(1) LA MILLA VERDE, de Frank Darabont.

EN EL CORREDOR DE LA MUERTE
El segundo largometraje de Frank Darabont, también un relato carcelario como lo fuera el magnífico film Cadena perpetua (1994), es adaptación de una novela de Stephen King publicada en seis capítulos por entregas en 1996 y me ha resultado bastante decepcionante. A esta negativa sensación han contribuido diversos factores como la excesiva duración del film, la arbitraria mezcla de géneros con códigos expresivos muy diversos como son el drama realista y el fantástico, y cierto esquematismo en la construcción de personajes, maniqueamente clasificados en buenos y malos para ganarse las simpatías o el rechazo del público.
La milla verde es una película narrada mediante un gran flashback gracias al cual un anciano recuerda en primera persona cuando fue vigilante en una prisión del sur de los Estados Unidos en los años de la Gran Depresión, dirigiendo su memoria a cuatro condenados recluídos en el corredor de la muerte a la espera de su ejecución en la silla eléctrica.
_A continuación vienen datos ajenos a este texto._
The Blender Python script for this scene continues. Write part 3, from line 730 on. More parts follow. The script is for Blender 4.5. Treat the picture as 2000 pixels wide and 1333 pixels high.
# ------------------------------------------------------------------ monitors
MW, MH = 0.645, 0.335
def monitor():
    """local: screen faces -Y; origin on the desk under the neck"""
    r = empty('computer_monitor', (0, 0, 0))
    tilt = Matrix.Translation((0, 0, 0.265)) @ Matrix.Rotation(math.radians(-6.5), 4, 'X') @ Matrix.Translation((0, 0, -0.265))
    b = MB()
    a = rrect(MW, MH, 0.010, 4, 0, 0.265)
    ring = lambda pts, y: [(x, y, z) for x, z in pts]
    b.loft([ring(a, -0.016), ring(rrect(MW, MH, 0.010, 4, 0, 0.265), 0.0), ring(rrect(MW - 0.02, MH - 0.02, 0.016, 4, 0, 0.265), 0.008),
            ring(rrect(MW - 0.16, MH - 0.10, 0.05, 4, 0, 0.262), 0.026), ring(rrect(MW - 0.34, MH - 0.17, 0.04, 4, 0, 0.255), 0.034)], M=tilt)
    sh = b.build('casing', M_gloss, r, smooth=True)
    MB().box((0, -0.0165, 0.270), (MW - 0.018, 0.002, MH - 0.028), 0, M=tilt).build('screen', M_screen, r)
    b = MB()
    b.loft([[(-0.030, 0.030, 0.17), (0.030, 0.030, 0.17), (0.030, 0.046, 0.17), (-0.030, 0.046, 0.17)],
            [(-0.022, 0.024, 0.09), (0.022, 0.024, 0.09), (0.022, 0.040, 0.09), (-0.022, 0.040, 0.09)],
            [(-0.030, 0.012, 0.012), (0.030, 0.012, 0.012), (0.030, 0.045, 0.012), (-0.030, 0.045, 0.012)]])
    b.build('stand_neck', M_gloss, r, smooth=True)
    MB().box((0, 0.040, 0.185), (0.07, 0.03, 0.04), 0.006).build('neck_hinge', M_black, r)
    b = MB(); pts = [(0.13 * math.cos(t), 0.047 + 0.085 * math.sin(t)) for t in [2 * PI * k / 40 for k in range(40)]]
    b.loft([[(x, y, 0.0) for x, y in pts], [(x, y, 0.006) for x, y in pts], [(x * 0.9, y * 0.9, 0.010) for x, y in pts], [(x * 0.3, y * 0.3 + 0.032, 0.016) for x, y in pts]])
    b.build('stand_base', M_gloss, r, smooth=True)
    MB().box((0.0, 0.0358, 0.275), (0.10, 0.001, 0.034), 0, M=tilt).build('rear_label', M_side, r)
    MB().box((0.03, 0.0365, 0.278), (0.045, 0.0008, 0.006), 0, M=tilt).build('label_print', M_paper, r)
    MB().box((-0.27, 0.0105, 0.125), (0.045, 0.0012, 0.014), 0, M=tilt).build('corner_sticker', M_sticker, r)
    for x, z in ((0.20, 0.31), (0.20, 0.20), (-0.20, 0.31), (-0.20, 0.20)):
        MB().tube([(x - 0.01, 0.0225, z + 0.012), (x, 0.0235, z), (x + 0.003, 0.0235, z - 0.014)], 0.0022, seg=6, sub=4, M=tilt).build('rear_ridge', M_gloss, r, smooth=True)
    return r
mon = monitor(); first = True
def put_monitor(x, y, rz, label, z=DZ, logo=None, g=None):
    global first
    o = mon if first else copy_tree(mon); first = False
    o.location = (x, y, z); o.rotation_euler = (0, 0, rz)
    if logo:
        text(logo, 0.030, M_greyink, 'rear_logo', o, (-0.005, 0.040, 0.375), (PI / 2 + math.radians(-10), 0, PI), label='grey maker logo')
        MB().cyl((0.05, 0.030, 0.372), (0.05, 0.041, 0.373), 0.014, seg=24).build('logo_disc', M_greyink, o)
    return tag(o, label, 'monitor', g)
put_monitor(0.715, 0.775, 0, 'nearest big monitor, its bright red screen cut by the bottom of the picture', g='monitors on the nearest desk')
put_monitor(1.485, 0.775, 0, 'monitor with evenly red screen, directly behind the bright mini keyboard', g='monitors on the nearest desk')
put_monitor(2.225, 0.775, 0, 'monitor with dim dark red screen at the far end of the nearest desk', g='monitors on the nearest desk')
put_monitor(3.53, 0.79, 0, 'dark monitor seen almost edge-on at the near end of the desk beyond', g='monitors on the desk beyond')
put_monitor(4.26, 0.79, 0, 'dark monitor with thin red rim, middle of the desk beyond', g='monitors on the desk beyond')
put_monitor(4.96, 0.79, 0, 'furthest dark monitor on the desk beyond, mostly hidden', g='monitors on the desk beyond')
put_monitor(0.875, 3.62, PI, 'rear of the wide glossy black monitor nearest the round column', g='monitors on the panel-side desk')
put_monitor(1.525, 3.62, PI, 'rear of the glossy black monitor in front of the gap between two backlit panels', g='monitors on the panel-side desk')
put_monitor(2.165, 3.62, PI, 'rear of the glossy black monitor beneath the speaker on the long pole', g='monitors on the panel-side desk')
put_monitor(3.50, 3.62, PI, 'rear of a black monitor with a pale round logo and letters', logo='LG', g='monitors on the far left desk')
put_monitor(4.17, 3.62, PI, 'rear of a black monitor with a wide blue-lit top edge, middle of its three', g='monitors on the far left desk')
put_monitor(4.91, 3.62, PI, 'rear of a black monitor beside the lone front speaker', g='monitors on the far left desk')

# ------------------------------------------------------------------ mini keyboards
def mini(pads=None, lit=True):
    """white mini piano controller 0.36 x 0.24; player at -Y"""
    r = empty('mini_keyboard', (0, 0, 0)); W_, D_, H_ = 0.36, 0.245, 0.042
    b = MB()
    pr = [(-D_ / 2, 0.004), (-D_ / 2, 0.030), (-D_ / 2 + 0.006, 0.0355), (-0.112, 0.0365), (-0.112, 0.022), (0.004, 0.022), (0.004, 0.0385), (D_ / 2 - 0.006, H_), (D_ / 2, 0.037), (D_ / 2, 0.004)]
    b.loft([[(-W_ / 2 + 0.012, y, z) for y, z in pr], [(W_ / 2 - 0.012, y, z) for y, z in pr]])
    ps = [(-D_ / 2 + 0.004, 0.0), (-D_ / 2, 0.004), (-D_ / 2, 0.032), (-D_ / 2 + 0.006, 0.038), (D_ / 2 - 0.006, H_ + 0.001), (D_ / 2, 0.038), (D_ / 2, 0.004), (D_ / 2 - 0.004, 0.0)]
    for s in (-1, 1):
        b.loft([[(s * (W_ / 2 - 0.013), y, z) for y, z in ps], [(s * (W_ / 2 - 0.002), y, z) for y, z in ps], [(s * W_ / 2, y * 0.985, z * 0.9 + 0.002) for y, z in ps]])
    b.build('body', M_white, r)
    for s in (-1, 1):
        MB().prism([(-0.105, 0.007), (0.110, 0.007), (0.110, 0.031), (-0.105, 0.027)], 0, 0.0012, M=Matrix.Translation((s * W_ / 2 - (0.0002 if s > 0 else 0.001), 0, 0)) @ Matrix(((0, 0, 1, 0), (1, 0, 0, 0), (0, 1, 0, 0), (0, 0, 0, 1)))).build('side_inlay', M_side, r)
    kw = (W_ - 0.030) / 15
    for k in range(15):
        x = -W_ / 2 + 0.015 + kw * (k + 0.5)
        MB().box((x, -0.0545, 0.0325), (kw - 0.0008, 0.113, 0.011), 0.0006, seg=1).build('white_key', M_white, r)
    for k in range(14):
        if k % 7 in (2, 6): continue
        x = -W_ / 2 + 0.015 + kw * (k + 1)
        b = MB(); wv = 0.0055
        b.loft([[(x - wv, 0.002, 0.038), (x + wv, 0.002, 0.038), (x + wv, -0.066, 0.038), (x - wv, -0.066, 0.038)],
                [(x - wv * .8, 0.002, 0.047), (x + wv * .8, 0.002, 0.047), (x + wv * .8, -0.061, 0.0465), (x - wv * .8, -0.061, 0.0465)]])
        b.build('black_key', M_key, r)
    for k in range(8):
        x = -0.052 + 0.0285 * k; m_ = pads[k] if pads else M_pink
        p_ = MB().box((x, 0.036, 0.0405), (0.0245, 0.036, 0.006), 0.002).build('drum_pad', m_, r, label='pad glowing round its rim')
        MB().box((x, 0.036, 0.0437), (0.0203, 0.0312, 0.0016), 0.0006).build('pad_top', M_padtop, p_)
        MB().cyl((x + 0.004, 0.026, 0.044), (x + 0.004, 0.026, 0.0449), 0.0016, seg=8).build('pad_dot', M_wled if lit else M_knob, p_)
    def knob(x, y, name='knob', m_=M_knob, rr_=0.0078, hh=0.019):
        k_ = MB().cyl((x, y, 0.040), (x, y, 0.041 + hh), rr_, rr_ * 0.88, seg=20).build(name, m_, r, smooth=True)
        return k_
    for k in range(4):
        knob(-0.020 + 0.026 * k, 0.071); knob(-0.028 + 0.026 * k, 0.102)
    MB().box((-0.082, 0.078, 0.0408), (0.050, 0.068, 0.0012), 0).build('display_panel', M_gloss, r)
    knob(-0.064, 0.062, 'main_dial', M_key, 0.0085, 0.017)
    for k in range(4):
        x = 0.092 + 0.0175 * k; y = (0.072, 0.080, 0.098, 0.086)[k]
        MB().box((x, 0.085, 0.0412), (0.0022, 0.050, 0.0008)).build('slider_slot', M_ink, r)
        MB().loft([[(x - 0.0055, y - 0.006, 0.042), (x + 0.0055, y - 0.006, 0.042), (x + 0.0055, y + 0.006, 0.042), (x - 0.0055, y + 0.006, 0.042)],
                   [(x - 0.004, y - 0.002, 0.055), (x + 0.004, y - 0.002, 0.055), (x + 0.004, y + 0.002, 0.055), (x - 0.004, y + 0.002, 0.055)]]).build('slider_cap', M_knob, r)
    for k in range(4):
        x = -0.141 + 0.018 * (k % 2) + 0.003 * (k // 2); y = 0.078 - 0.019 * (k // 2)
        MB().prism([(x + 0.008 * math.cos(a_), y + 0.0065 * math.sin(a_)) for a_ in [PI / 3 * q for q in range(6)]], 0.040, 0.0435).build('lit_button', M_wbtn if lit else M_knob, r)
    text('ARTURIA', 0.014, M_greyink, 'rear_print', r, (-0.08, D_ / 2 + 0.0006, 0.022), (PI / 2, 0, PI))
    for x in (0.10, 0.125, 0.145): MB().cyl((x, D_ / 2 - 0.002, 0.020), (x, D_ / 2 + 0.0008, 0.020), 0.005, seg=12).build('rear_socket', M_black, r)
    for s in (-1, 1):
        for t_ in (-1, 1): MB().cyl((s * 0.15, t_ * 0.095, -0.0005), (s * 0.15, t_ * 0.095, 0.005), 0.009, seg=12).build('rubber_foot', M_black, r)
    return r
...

El clima claustrofóbico de la cárcel y la miseria material de las capas sociales más populares toman su inspiración en las fotografías de época de Walker Evans y en el universo literario de Faulkner y de Steinbeck, pero no hay reflexión filosófica o moral en torno a la pena capital sino una cruel exhibición de los destrozos físicos producidos por el alto voltaje y una consideración de la terrible posibilidad de matar a un inocente.
Pero pese a la buena labor de los actores y a la acertada ambientación creada por los decorados, las intenciones humanistas y las consideraciones sociales de la película naufragan en gran medida por el exceso de efectismos y por una superficialidad que son consecuencia de las concesiones hechas a ese espectador mayoritario que prefiere el consuelo de los buenos sentimientos y la gratificación de la falsa poesía al rigor y a la complejidad.
En ese sentido cabe entenderse la presencia del ratón amaestrado como mascota y alivio de la soledad; los poderes sobrenaturales, capaces de curar o de resucitar, del gigantesco negro todo bondad, dulcura y lucidez; y esa referencia cinematográfica a Sombrero de copa (1966) con el etéreo baile de Fred Astaire y Ginger Rogers al compás de la música de Irving Berlin, forzado contraste entre el glamour hollywoodiense y el trágico infortunio de los condenados a muerte.